Das OLG Karlsruhe hat in einer neueren Entscheidung dargelegt, in welchen Fällen Aufsichtsratsmitglieder auch für ihr Verhalten außerhalb der Aufsichtsratstätigkeit abberufen werden können. Es sei dafür ausreichend, dass sich das Verhalten negativ auf die Aufsichtsratstätigkeit und damit das Unternehmen auswirke. Dies gelte bereits für Reputationsschäden bezüglich des Unternehmens. Hintergrund der Entscheidung waren Manipulationen von Betriebsratsprotokollen und E‑Mails durch einen Arbeitnehmervertreter im Aufsichtsrat eines Software-Unternehmens.
Die Abberufung eines Aufsichtsratsmitglieds setzt das Vorliegen eines wichtigen Grundes in dessen Person voraus (§103 Abs. 3 AktG). Ob ein solcher Grund vorliegt, ist laut OLG Karlsruhe anhand der Umstände des Einzelfalls zu beurteilen. Im Allgemeinen sei dies aber der Fall, wenn es für die Gesellschaft unzumutbar sei, dass das Aufsichtsratsmitglied bis zum Ablauf seiner Amtszeit im Amt verbleibe. Unzumutbarkeit sei etwa dann gegeben, wenn der weitere Verbleib im Amt die Funktionsfähigkeit des Aufsichtsrats nicht unerheblich beeinträchtigt. Da das Aufsichtsratsmandat als Nebenamt ausgestaltet sei, sei das Interesse des Aufsichtsratsmitglieds sein Amt zu behalten, weniger stark zu berücksichtigen, als dies für Vorstandsmitglieder bei deren Abberufung erforderlich gelte. Da das Aufsichtsratsmandat zudem ausschließlich im Unternehmensinteresse ausgeübt werden müsse, hätten die Interessen des Aufsichtsratsmitglieds gegenüber denen der Gesellschaft an einem funktionsfähigen Aufsichtsrat grundsätzlich zurückzustehen.
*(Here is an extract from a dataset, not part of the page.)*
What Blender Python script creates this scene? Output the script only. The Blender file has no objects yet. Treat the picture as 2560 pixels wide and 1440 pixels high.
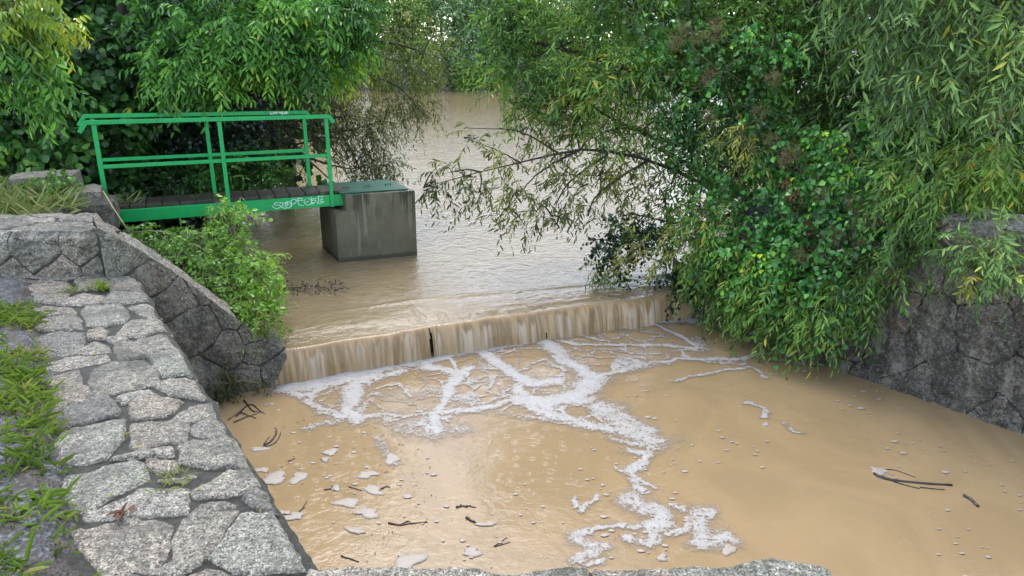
import bpy, math, random
import numpy as np
from mathutils import Vector

# ------------------------------------------------------------------ camera, sky, sun, exposure
S = bpy.context.scene
col = S.collection
F_PX, PITCH, CAM_H = 1849.0, math.radians(17.7), 2.8
cd = bpy.data.cameras.new("camera"); cam = bpy.data.objects.new("camera", cd); col.objects.link(cam)
cam.location = (0, 0, CAM_H); cam.rotation_euler = (math.pi/2 - PITCH, 0, 0)
cd.sensor_fit = 'HORIZONTAL'; cd.sensor_width = 36.0; cd.lens = 36.0*F_PX/2560.0
cd.clip_start = 0.05; cd.clip_end = 2000
S.camera = cam
SUN_EL, SUN_AZ = math.radians(58), math.radians(-18)
w = bpy.data.worlds.new("World"); S.world = w; w.use_nodes = True
wn = w.node_tree; wn.nodes.clear()
sky = wn.nodes.new('ShaderNodeTexSky'); sky.sky_type = 'NISHITA'; sky.sun_disc = False
sky.sun_elevation = SUN_EL; sky.sun_rotation = SUN_AZ; sky.air_density = 1.0; sky.dust_density = 1.2; sky.ozone_density = 1.0
hs = wn.nodes.new('ShaderNodeHueSaturation'); hs.inputs['Saturation'].default_value = 0.6
bg = wn.nodes.new('ShaderNodeBackground'); bg.inputs[1].default_value = 0.15
wo = wn.nodes.new('ShaderNodeOutputWorld')
wn.links.new(sky.outputs[0], hs.inputs['Color']); wn.links.new(hs.outputs[0], bg.inputs[0]); wn.links.new(bg.outputs[0], wo.inputs[0])
ld = bpy.data.lights.new("sun", 'SUN'); ld.energy = 0.5; ld.angle = math.radians(40); ld.color = (1, .97, .93)
sun = bpy.data.objects.new("sun", ld); col.objects.link(sun)
sun.rotation_euler = (math.pi/2 - SUN_EL, 0, math.pi - SUN_AZ)
S.view_settings.view_transform = 'Standard'; S.view_settings.look = 'None'
S.view_settings.exposure = 2.15; S.view_settings.gamma = 1.0
S.render.engine = 'CYCLES'
S.cycles.max_bounces = 6; S.cycles.diffuse_bounces = 3; S.cycles.glossy_bounces = 3; S.cycles.transmission_bounces = 4
S.cycles.transparent_max_bounces = 8; S.cycles.use_denoising = True
S.cycles.sample_clamp_indirect = 6

rng = np.random.default_rng(11)
random.seed(5)

# ------------------------------------------------------------------ geometry helpers
CP, SP = math.cos(PITCH), math.sin(PITCH)
def ray(px, py):
    x = (px-1280)/F_PX; y = (720-py)/F_PX
    return np.array([x, CP + y*SP, -SP + y*CP])
ORI = np.array([0, 0, CAM_H])
def at_z(px, py, z):
    d = ray(px, py); return ORI + d*((z-CAM_H)/d[2])
def at_y(px, py, Y):
    d = ray(px, py); return ORI + d*(Y/d[1])
def on_plane(px, py, a, c):
    n = np.array([c[1]-a[1], -(c[0]-a[0]), 0.0]); d = ray(px, py)
    a3 = np.array([a[0], a[1], 0.0]); o = ORI*np.array([1, 1, 0]); t = ((a3-o)@n)/(d@n)
    return ORI + t*d
def nrm(v):
    v = np.asarray(v, float); return v/np.maximum(np.linalg.norm(v, axis=-1, keepdims=True), 1e-9)

def hash2(ix, iy, seed):
    h = (ix.astype(np.int64)*374761393 + iy.astype(np.int64)*668265263 + seed*1442695041) & 0xFFFFFFFF
    h = ((h ^ (h >> 13))*1274126177) & 0xFFFFFFFF
    return ((h ^ (h >> 16)) & 0xFFFFFF)/float(0xFFFFFF)
def vnoise(x, y, seed=0):
    x = np.asarray(x, float); y = np.asarray(y, float)
    ix = np.floor(x); iy = np.floor(y); fx = x-ix; fy = y-iy
    fx = fx*fx*(3-2*fx); fy = fy*fy*(3-2*fy)
    a = hash2(ix, iy, seed); b = hash2(ix+1, iy, seed); c = hash2(ix, iy+1, seed); d = hash2(ix+1, iy+1, seed)
    return (a*(1-fx)+b*fx)*(1-fy) + (c*(1-fx)+d*fx)*fy
def fbm(x, y, seed=0, o=4):
    s = 0; a = .5
    for k in range(o):
        s = s + a*vnoise(x, y, seed+k*17); x = x*2.03; y = y*2.03; a *= .5
    return s
def sstep(a, b, x):
    t = np.clip((x-a)/(b-a), 0, 1); return t*t*(3-2*t)
def seg_dist(X, Y, pts):
    D = np.full(X.shape, 1e9)
    for (x0, y0), (x1, y1) in zip(pts[:-1], pts[1:]):
        dx, dy = x1-x0, y1-y0; L = dx*dx+dy*dy+1e-12
        t = np.clip(((X-x0)*dx+(Y-y0)*dy)/L, 0, 1)
        D = np.minimum(D, np.hypot(X-x0-t*dx, Y-y0-t*dy))
    return D
def poly_sd(X, Y, poly):
    """signed distance to a polygon, positive inside"""
    pts = list(poly)+[poly[0]]
    D = seg_dist(X, Y, pts); ins = np.zeros(X.shape, bool)
    for (x0, y0), (x1, y1) in zip(pts[:-1], pts[1:]):
        if y0 == y1: continue
        c = ((y0 > Y) != (y1 > Y)) & (X < (x1-x0)*(Y-y0)/(y1-y0)+x0)
        ins ^= c
    return np.where(ins, D, -D)

# ------------------------------------------------------------------ object helpers
def link(o, parent=None):
    col.objects.link(o)
    if parent is not None: o.parent = parent
    return o
def tag(o, label=None, cat=None, group=None, kind=None):
    if label: o['label'] = label
    if cat: o['category'] = cat
    if group: o['group'] = group
    if kind: o['kind'] = kind
    return o
def thing(name, label, cat, loc=(0, 0, 0), group=None):
    o = bpy.data.objects.new(name, None); o.empty_display_size = .2; o.location = [float(v) for v in loc]
    link(o); return tag(o, label, cat, group)
def mesh_np(name, V, faces, mat, parent=None, smooth=False, fattr=None, vattr=None):
    """faces: list of integer arrays (n,k). Vertices are world coordinates; the object is put at its parent's frame."""
    V = np.asarray(V, np.float32).reshape(-1, 3)
    if parent is not None:
        V = V - np.array(parent_origin(parent), np.float32)
    me = bpy.data.meshes.new(name)
    faces = [np.asarray(f, np.int32) for f in faces if len(f)]
    nl = sum(f.size for f in faces); nf = sum(len(f) for f in faces)
    me.vertices.add(len(V)); me.vertices.foreach_set('co', V.ravel())
    me.loops.add(nl); me.loops.foreach_set('vertex_index', np.concatenate([f.ravel() for f in faces]))
    me.polygons.add(nf)
    tot = np.concatenate([np.full(len(f), f.shape[1], np.int32) for f in faces])
    st = np.concatenate([[0], np.cumsum(tot)[:-1]]).astype(np.int32)
    me.polygons.foreach_set('loop_start', st)
    me.polygons.foreach_set('use_smooth', np.full(nf, smooth, bool))
    for k, a in (fattr or {}).items():
        at = me.attributes.new(k, 'FLOAT', 'FACE'); at.data.foreach_set('value', np.asarray(a, np.float32))
    for k, a in (vattr or {}).items():
        at = me.attributes.new(k, 'FLOAT', 'POINT'); at.data.foreach_set('value', np.asarray(a, np.float32))
    me.update(calc_edges=True)
    if mat is not None: me.materials.append(mat)
    o = bpy.data.objects.new(name, me)
    return link(o, parent)
def parent_origin(p):
    v = Vector((0, 0, 0))
    while p is not None:
        v = v + p.location; p = p.parent
    return v
def grid_faces(nu, nv):
    i = np.arange(nu-1)[:, None]*nv + np.arange(nv-1)[None, :]
    return np.stack([i, i+nv, i+nv+1, i+1], -1).reshape(-1, 4)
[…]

Relevantes Verhalten des Mitglieds außerhalb seiner Aufsichtsratstätigkeit
Das Gericht stellt klar, dass auch ein Verhalten des Aufsichtsratsmitglieds außerhalb seines Mandats eine Abberufung rechtfertigen könne. Maßgeblich sei, ob das Verhalten konkrete nachteilige Folgen für den Geschäftsgang oder das Ansehen der Gesellschaft habe oder die vertrauensvolle Zusammenarbeit im Aufsichtsrat gefährde. Dies gelte selbst bei rein privaten Verfehlungen des Aufsichtsratsmitglieds. Berücksichtigt werden müsse lediglich, dass ein Zusammenhang des Verhaltens der betreffenden Person mit der Aufsichtsratstätigkeit erkennbar sei. Hierfür reiche es aus, dass sich das Verhalten auf die Aufsichtsratstätigkeit und damit die Gesellschaft negativ auswirke. Für letzteres genügten bereits Reputationsschäden der Gesellschaft, die – auch – auf einem ethischen Fehlverhalten des Aufsichtsratsmitglieds außerhalb seiner Aufsichtsratstätigkeit beruhen könnten. Ein wichtiger Grund läge insbesondere dann vor, wenn persönliche Verfehlungen einen Rückschluss auf die mangelnde Eignung als Aufsichtsratsmitglied zulassen oder zumindest ein Bezug zwischen ihnen und der Tätigkeit als Aufsichtsrat der Gesellschaft bestehen würde. Wesentlich sei das Interesse der Gesellschaft an einer funktionsfähigen Kontrolle durch den Aufsichtsrat.
Schlussfolgerungen für die Praxis
Der Beschluss des OLG Karlsruhe zeigt, in welchen Fällen eine (gerichtliche) Abberufung von Aufsichtsratsmitgliedern möglich ist. Die Ausgestaltung des Aufsichtsratsmandats als Nebenamt führt dazu, dass die Abberufung von Aufsichtsratsmitgliedern einfacher möglich ist als der Widerruf der Bestellung von Vorstandsmitgliedern. Diskussionswürdig erscheinen allerdings die Ausführungen des OLG Karlsruhe zum Reputationsschaden für die Gesellschaft als wichtigem Grund aufgrund eines Fehlverhaltens außerhalb der Aufsichtsratstätigkeit. Der Ansatz des Gerichts, dass jedes unethische Verhalten, das zu einem Reputationsschaden führt, eine Abberufung rechtfertigt, scheint doch zu weit zu gehen. Insbesondere Art und Ausmaß des Reputationsschadens bedürfen möglicherweise einer näheren Spezifizierung.